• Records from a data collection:
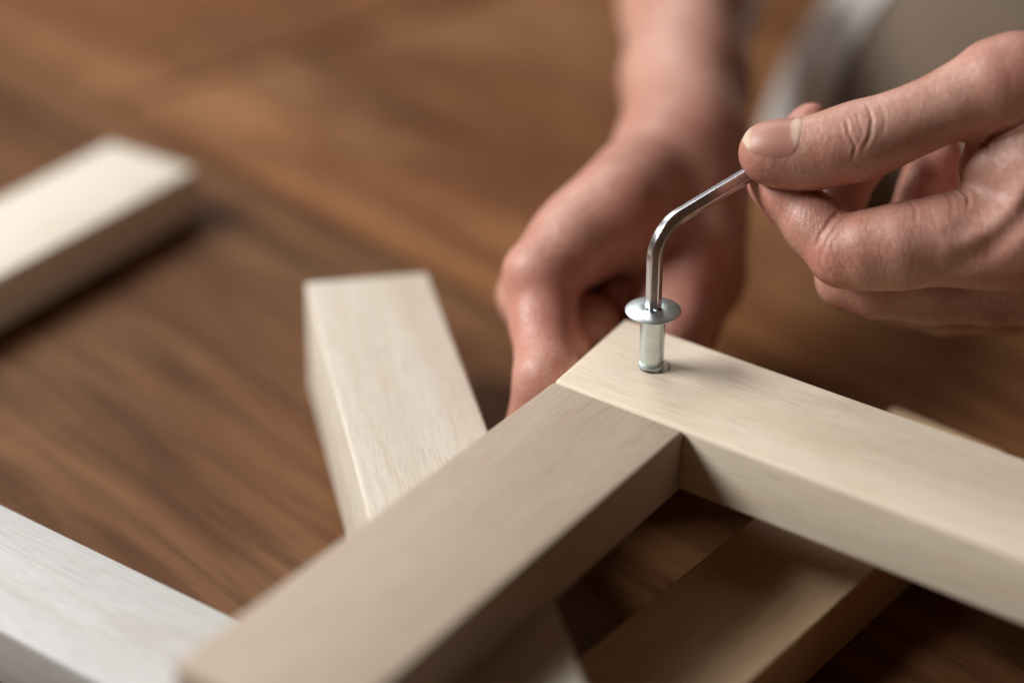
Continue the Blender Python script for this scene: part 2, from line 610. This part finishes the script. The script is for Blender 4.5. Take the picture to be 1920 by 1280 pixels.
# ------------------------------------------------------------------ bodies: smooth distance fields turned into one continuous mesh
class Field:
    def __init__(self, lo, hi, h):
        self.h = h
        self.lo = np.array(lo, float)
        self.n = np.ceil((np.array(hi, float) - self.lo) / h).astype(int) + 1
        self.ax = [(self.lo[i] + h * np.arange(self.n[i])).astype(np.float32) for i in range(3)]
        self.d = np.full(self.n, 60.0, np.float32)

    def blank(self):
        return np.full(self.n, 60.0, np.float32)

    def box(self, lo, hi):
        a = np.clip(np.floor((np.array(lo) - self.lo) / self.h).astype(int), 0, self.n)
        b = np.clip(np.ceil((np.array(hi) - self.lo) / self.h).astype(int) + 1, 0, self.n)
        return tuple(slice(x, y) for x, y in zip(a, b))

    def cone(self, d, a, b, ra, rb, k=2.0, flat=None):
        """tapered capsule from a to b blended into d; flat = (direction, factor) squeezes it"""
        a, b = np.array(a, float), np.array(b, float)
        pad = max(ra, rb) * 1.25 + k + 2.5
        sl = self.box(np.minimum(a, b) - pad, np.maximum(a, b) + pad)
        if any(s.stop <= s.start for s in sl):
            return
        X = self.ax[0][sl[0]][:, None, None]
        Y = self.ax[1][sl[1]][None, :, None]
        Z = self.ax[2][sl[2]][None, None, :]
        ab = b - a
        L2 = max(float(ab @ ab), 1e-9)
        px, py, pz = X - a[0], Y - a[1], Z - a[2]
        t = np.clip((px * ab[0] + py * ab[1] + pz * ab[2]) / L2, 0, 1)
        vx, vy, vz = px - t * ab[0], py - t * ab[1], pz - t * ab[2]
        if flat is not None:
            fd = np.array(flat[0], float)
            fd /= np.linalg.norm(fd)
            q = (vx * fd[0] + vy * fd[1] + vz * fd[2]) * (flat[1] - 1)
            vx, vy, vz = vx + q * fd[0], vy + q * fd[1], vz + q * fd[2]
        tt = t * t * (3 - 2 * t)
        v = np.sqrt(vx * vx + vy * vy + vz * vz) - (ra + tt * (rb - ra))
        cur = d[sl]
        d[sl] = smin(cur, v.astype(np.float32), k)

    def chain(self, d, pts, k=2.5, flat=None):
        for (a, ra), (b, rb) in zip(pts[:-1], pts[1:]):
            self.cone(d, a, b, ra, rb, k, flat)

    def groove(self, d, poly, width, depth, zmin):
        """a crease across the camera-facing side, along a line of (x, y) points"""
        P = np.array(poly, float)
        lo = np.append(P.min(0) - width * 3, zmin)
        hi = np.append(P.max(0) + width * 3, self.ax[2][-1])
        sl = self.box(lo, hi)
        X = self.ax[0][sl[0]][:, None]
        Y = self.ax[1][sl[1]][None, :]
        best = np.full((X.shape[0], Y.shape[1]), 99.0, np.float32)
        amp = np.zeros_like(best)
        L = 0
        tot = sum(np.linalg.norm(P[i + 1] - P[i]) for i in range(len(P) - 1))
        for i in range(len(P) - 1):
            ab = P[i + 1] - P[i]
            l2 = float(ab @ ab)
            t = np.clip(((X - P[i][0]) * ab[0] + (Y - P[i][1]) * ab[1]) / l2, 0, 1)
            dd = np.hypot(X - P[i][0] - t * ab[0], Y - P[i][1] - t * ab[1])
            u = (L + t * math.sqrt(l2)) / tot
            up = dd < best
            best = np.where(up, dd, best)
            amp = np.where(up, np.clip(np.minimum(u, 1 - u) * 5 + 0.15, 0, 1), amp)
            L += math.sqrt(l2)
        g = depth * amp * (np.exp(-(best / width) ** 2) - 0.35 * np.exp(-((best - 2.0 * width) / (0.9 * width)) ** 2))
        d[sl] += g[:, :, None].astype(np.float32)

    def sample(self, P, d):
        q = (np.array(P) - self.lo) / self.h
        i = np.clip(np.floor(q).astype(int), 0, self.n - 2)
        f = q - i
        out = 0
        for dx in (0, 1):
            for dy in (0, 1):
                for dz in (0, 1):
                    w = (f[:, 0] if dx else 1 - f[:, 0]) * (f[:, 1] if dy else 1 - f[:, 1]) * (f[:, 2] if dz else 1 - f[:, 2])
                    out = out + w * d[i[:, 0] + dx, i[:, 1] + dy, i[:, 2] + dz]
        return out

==

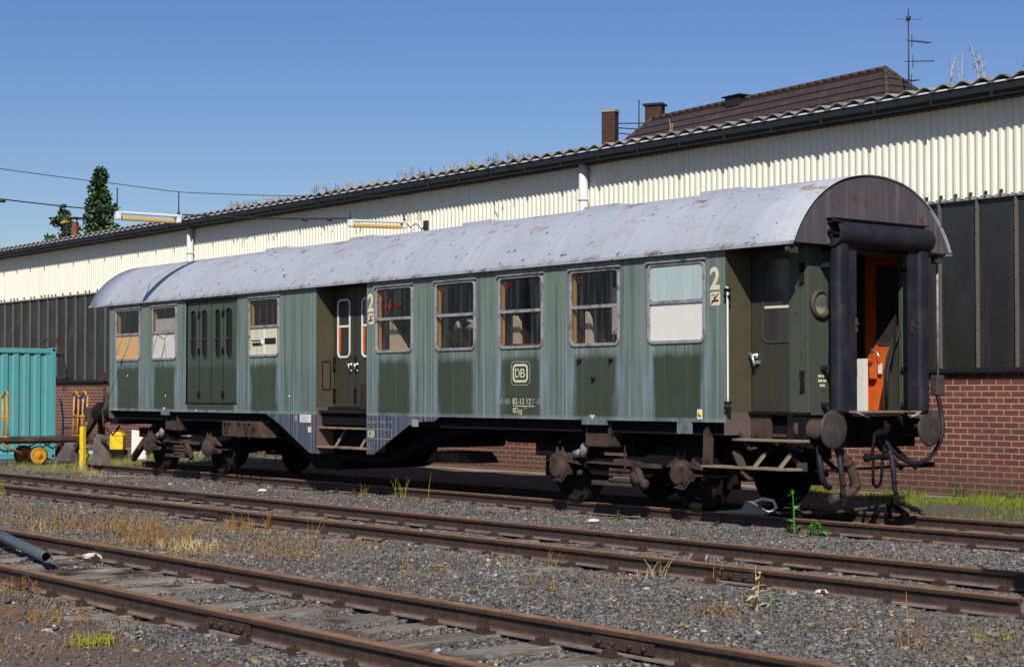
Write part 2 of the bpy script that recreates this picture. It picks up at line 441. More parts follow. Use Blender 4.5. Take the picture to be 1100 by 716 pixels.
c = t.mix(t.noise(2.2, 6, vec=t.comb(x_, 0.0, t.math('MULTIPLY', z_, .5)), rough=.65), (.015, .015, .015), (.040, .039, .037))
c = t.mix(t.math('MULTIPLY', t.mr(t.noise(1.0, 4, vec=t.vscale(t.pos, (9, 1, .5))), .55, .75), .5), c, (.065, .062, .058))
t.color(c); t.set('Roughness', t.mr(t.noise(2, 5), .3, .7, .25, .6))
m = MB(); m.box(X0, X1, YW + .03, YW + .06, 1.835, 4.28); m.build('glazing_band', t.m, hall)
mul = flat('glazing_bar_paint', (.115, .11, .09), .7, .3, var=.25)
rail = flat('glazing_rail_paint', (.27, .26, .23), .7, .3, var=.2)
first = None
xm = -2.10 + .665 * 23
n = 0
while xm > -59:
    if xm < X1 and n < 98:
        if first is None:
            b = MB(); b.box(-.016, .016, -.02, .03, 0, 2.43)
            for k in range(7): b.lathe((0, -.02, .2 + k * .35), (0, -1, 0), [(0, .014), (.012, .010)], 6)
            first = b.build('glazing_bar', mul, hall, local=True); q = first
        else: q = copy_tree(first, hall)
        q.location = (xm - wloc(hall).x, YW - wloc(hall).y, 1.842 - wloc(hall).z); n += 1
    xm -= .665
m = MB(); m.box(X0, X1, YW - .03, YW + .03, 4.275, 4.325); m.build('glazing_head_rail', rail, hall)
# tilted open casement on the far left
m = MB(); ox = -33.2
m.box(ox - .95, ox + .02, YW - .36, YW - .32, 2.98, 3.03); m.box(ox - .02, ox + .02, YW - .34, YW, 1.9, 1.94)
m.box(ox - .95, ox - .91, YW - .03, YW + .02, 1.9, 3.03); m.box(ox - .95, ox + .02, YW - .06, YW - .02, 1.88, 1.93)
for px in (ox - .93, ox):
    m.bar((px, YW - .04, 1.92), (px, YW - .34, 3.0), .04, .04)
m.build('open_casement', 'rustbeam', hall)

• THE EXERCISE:
From the records above, give again exactly the lines running from the line with "Continue the Blender" to the line with "return tuple(slice(x, y)", inclusive.

• REPLY:
Continue the Blender Python script for this scene: part 2, from line 610. This part finishes the script. The script is for Blender 4.5. Take the picture to be 1920 by 1280 pixels.
# ------------------------------------------------------------------ bodies: smooth distance fields turned into one continuous mesh
class Field:
    def __init__(self, lo, hi, h):
        self.h = h
        self.lo = np.array(lo, float)
        self.n = np.ceil((np.array(hi, float) - self.lo) / h).astype(int) + 1
        self.ax = [(self.lo[i] + h * np.arange(self.n[i])).astype(np.float32) for i in range(3)]
        self.d = np.full(self.n, 60.0, np.float32)

    def blank(self):
        return np.full(self.n, 60.0, np.float32)

    def box(self, lo, hi):
        a = np.clip(np.floor((np.array(lo) - self.lo) / self.h).astype(int), 0, self.n)
        b = np.clip(np.ceil((np.array(hi) - self.lo) / self.h).astype(int) + 1, 0, self.n)
        return tuple(slice(x, y) for x, y in zip(a, b))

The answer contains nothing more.